Your instructions: Reproduce the top of the data verbatim, through and including the line that contains "rad = math.radians".
----------------
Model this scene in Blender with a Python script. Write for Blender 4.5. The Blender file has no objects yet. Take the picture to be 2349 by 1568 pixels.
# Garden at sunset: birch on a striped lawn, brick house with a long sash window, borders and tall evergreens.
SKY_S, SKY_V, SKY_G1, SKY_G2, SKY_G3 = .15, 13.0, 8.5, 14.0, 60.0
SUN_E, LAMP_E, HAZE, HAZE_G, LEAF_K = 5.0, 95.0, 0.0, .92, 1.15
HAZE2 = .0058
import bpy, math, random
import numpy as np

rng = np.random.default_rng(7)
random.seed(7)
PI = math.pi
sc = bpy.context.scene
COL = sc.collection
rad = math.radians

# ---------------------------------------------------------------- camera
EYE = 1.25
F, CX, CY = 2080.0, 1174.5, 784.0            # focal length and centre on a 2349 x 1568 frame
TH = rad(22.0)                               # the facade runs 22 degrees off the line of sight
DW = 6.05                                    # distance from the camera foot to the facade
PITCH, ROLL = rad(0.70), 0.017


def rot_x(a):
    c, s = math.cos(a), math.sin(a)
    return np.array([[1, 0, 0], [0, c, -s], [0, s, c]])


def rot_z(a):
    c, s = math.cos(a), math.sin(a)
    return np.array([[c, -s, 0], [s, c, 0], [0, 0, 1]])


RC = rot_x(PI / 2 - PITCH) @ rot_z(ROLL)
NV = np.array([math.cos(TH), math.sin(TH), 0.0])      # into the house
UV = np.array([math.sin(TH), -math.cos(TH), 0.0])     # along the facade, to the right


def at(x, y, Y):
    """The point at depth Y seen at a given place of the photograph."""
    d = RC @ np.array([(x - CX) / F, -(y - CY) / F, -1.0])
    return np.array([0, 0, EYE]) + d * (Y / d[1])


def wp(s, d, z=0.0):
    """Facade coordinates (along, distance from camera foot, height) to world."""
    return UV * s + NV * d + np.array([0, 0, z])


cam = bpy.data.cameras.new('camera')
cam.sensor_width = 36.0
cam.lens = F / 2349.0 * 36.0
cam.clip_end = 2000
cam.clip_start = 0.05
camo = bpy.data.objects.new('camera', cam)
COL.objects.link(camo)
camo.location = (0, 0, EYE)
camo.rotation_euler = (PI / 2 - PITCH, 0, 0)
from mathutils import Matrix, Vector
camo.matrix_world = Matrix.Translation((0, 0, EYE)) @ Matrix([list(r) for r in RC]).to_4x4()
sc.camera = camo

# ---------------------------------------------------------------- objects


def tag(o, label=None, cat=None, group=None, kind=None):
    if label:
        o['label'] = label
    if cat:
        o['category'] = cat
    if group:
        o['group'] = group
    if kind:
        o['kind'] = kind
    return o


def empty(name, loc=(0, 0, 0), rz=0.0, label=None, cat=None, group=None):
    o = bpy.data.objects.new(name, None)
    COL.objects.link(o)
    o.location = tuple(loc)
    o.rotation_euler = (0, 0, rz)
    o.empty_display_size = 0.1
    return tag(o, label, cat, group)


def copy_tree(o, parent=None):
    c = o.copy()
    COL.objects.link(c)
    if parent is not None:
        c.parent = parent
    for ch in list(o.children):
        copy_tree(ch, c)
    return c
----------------
Output for this task:
Model this scene in Blender with a Python script. Write for Blender 4.5. The Blender file has no objects yet. Take the picture to be 2349 by 1568 pixels.
# Garden at sunset: birch on a striped lawn, brick house with a long sash window, borders and tall evergreens.
SKY_S, SKY_V, SKY_G1, SKY_G2, SKY_G3 = .15, 13.0, 8.5, 14.0, 60.0
SUN_E, LAMP_E, HAZE, HAZE_G, LEAF_K = 5.0, 95.0, 0.0, .92, 1.15
HAZE2 = .0058
import bpy, math, random
import numpy as np

rng = np.random.default_rng(7)
random.seed(7)
PI = math.pi
sc = bpy.context.scene
COL = sc.collection
rad = math.radians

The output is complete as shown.